Articles récents \ Île de France \ Politique En gilet jaune, Cécile témoigne
Je viens de Pologne, je suis arrivée en France en 1968. Je suis arrivée au mois de janvier, mais je n’étais pas sur les barricades au mois de mai. C’était encore le rideau de fer entre l’Est et l’Ouest et j’ai reçu des télégrammes affolés, parce qu’en Pologne on disait «les ouvriers sont dans la rue !»
J’ai 72 ans et je suis à la retraite, après 40 ans de boulot. Je travaillais dans un magasin d’approvisionnement de la Poste. Je touche 1150 € par mois et je paye 560 € de loyer. J’habite à Melun en Seine et Marne.
J’ai défendu les droits des femmes, l’avortement et je continue. Il y a pas mal d’injustices vis-à-vis des femmes et ça continue. On se gargarise de parité, mais où est la parité ? Et puis vous voyez toujours des femmes qui travaillent 3 h le matin, 2 h l’après-midi, 2 h le soir.
Aux Champ-Élysées, on s’est aperçu qu’il y avait plus de femmes que d’hommes ! Mais personne n’en parle. De toute façon, les médias veulent juste nous en mettre plein la vue. C’est ça qui me désole, il n’y a pas d’information et en même temps il y a trop d’informations. Je n’ai pas de télévision d’ailleurs, en 2005 je me suis débarrassée de ma télé.
J’étais de gauche. Je vote blanc de nombreuses années… Pour moi, il y a une fuite en avant dans le monde entier et pas uniquement de Macron qui est une marionnette dans les pattes des financiers et de l’Europe.
Je me déplace en transports en commun
J’ai fait ma transition écologique. Je n’ai pas de voiture, je me déplace en transports en commun. Tout le monde parle de dérèglement climatique, mais quand je demande aux gens autour de moi : « pourquoi tu ne te débarrasses pas de ta voiture ? En réalité, tu n’en as pas besoin.», la réponse est toujours « oh non je ne peux pas vivre sans voiture »…
J’habite en centre ville. Les femmes que je connais sont à 500 m de l’école, mais elles s’arrêtent en double file parce que le petit ne veut pas marcher, comme j’ai le contact facile, je dis «mais tu ne peux pas y aller à pied ?» et on me répond «le petit va pleurer, tu comprends.» Tout le monde pense : «le voisin doit changer, mais pas moi.»
On ne sait pas où on va.
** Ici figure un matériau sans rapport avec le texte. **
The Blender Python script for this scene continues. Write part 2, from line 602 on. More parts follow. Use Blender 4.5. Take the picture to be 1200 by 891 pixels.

Je n’ai pas de réseaux sociaux ni internet, mais j’entends parler les gens : ils sont de plus en plus perdus, malgré cette super-communication. Ils ont des ami.es au Brésil, mais ne disent pas bonjour à leurs voisins.
Je suis là aujourd’hui à Bastille, parce que j’ai des convictions, il faut faire quelque chose. Personnellement j’ai beaucoup de mal à joindre les deux bouts, avant je mettais un peu de côté, mais maintenant je ne peux plus. Mes enfants sont en province, et eux aussi n’arrivent pas à joindre les deux bouts.
La plupart des gens qui sont ici c’est pour ça. Mais pas les jeunes, car eux sont là pour faire la révolution. Bon c’est la jeunesse, tant qu’ils n’abîment pas tout, ils peuvent bien faire la révolution. Car la révolution, ce n’est pas tout détruire.
A mon âge, ce qui m’inquiète, c’est que l’on ne va nulle part.